Gündem Uyanış
TOPRAK ALTINDA İNSANLIK
27-11-2016 14:38 921

TOPRAK ALTINDA İNSANLIK

 

 

 

17 Kasım 2016 tarihinden beri Siirt Şirvan İlçesi Maden Köyünde Özel bir Şirket tarafından işletilen Bakır Madeni Ocağında meydana gelen göçük nedeniyle toprak altın kalan 16 İşçiden 9 unun cenazesi hala göçük altında.

Dünya’da en fazla İş cinayetinin yaşandığı Türkiye’de İŞ kazalarıyla ilgili teknik, idari bir değerlendirme yapmadan önce Şirvan Maden ocağında yaşanan felaket karşısında toplumun esirgediği duygusal duruş en az maden felaketi kadar yaralayıcı olmuştur. Bu nedenle Ülkedeki siyasal atmosfer, ekilen kin ve nefret tohumları, toprak altında kalan cansız bedenler gibi bu topraklara atılarak yeşertildiğine tanıklık ediyoruz ne yazık ki.

Düşmanlaştırmak üzere ötekileştirilen sadece yaşayan  politik,etnik sosyal ve kültürel kümeler değil yüzyıllarca toplumu bir arada tutan temel doğal , insani, ahlaki,inançsal değerler, duygu ve refleksler de çürütülerek yok edilmektedir.. 
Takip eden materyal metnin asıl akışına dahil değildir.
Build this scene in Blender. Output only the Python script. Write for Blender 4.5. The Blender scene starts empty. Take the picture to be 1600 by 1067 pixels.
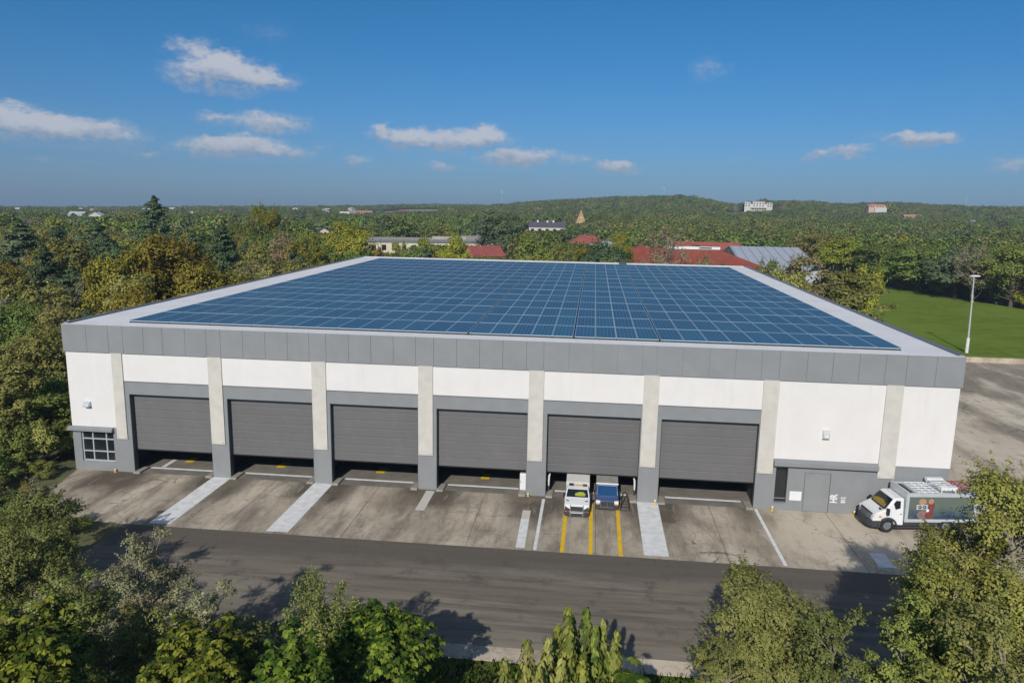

Öyle anlaşılıyor ki evimizin içinde yaşanmayan hiçbir acı artık bizim acımız değildir. Evimizin dışında yaşanan hiçbir zulüm ve facia bizi ilgilendirmiyor, komşumuzun cenazesini görmüyor ağıtını, Hawarını işitmiyoruz bile.

Nasıl becerdiler, nasıl başardılar böylesine bir duyarsızlığı ve duygusuzluğu nasıl enjekte ettiler toplumsal damarımıza vicdansızlığı, hangi baskın hitabet ve hipnoz yöntemini kullandılar, hangi kutsal inanç ve sembollerle insanı vahşi bir canavara dönüştürdüler.

Koşuksuz hiçbir farklı ses ve nefesin çıkmasına tahammül etmeyen ülkenin bütün iletişim ağını bir tek insanın söyleminden ibaret kılan kudretin, dehşet verici varlığını ve etkisini görüyoruz ama bu kadar kısa sürede yaratılan algı duygu ve korkularla bir toplumun tüm insani özeliklerinin nasıl bir anda yok edildiğini anlayamıyoruz bir türlü.

Soma, Kozlu, Ermenek’teki maden kazalarında yaşamını kaybeden madenciye ağlayan Şirvanlı Kürdün 10 gündür toprak altında cansız yatan evladının acısını hiç kimse doymuyor his etmiyor bile. Tek bir boru haline getirilmiş lağım medyası toprak altında kalan cansız bedenler yerine 8 kamyon 3 iş makinesinin akıbetini haberleştirmektedir. Ülkenin doğusunda batısında, güneyinde, kuzeyinde her gün gencecik cenazeler toprağa düşerken doğru haber yapma ihtimali bulunan tüm gazete, radyo ve TV ler kapatılarak hâkim siyasal irade tarafından açık tutulan tüm TV kanalarında iğrenç evlilik programlarıyla adeta ortak yayın yapılarak tüm dertler unutturulmaya çalışılıyor adeta.

Bir yandan Ülke içinde bin yıl bir arada yaşamış iki halkın Kürdün ve Türk’ün bir arada yaşamasını imkânsız hale getirmeye yönelik hesapsız acımazsız politikalar, tutuklamalar, nefret ve imha operasyonları,

 Diğer yandan komşu coğrafya ve halklara yönelik büyük bir şehvetle çıkarılmak istenen kanlı savaş girdabı, Bir yandan bütün sektörleriyle çöken, toplumu yoksulluğa ve sefalete on yıllarca mahkûm edecek ekonomik kriz, diğer yandan bu krizi daha da derinleştirecek içte çatışmacı dışta politik hamaset söylemleri.

Ne iç ve dış siyasal kriz ve şiddet, nede iş cinayetleri ne de bu halkın yaşadığı acılar bu ülkenin kaderi olamaz, Yapılacak tek şey yeniden sükûnet içinde kalarak toplumsal ve küresel barışı insani değerler üzerinden inşa etmektir. Aksi felakettir.